Part of the problem: a partner sign indicating the end of a visitor parking zone is missing, according to city parking officials.

A handicapped parking sign near Downtown Crossing poses a similar question. With no arrow to give guidance, where is the handicapped spot? While it might be logical to think that a handicapped parking sign indicates a single space is off-limits for those without special plates, that logic will yield a $120 ticket. If such a sign has no arrow, parking officials explained, the restriction extends down the block or until the next break in the curb.

"We tell people they really need to check up and down the street," said Jim Mansfield, spokesman for the Transportation Department.

But checking up and down the street can be a dizzying adventure in decoding. Before parking on Hanover Street in the North End, drivers have to read through a laundry list of parking regulations posted on signs. A single space can change its parking status as many as four times in a day - starting as a space reserved for commercial deliveries in the morning, switching to two-hour parking during daytime hours, then serving the supper crowd as valet parking only.

"We do that because parking in the city is extremely limited," Mansfield said.

Figuring out the rules on the street is trickier than deciding who has the best pasta dish, cafe owner Michael Spencer said.

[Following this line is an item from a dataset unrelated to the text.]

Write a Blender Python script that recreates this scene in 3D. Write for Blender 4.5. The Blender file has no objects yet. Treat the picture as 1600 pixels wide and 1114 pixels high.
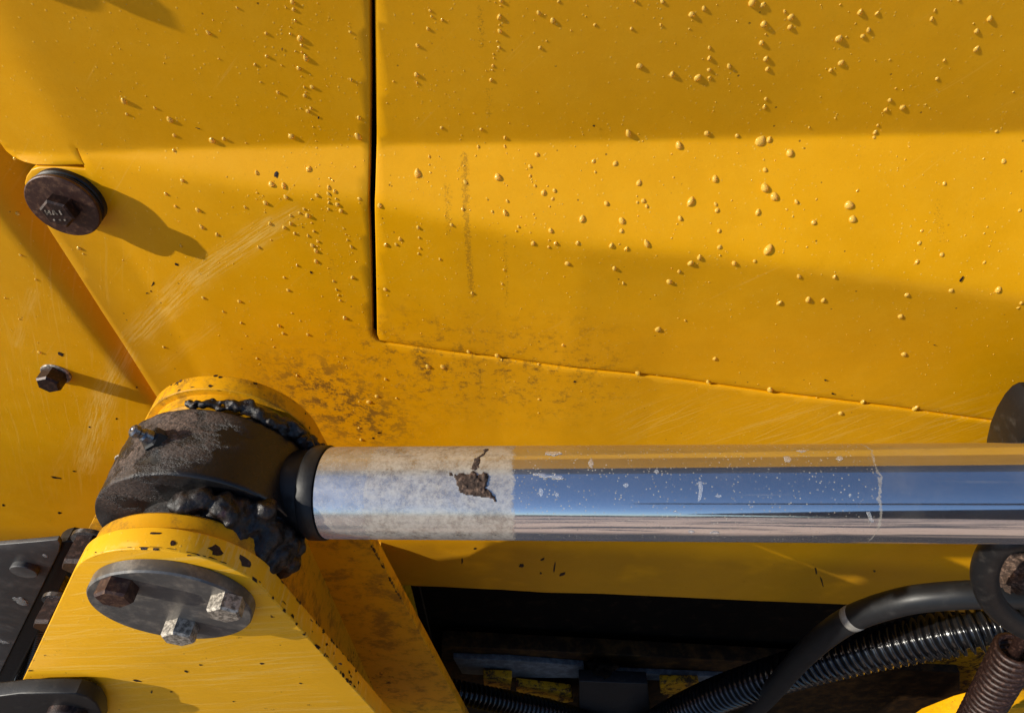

"Probably four of every 10 people that come into the North End don't understand the signage," he said.

Multiple signs harried Alexandra Richards, who was in town last week from Windsor, Maine, with her two young sons, who are both disabled. Though her car has a handicapped sticker, she was perplexed by signs for street cleaning next to handicapped spots when trying to find a place to leave her car overnight.

"The signs are very confusing," she said. "I asked three police officers and even they didn't know if it was legal to park."

Her husband, Kit MacGregor, was just glad it was his wife who had to deal with the parking.

"If it was me, I would have ended up ticketed and towed," he said. "Because I wouldn't have understood the signs and I wouldn't have gone through as much effort to find out."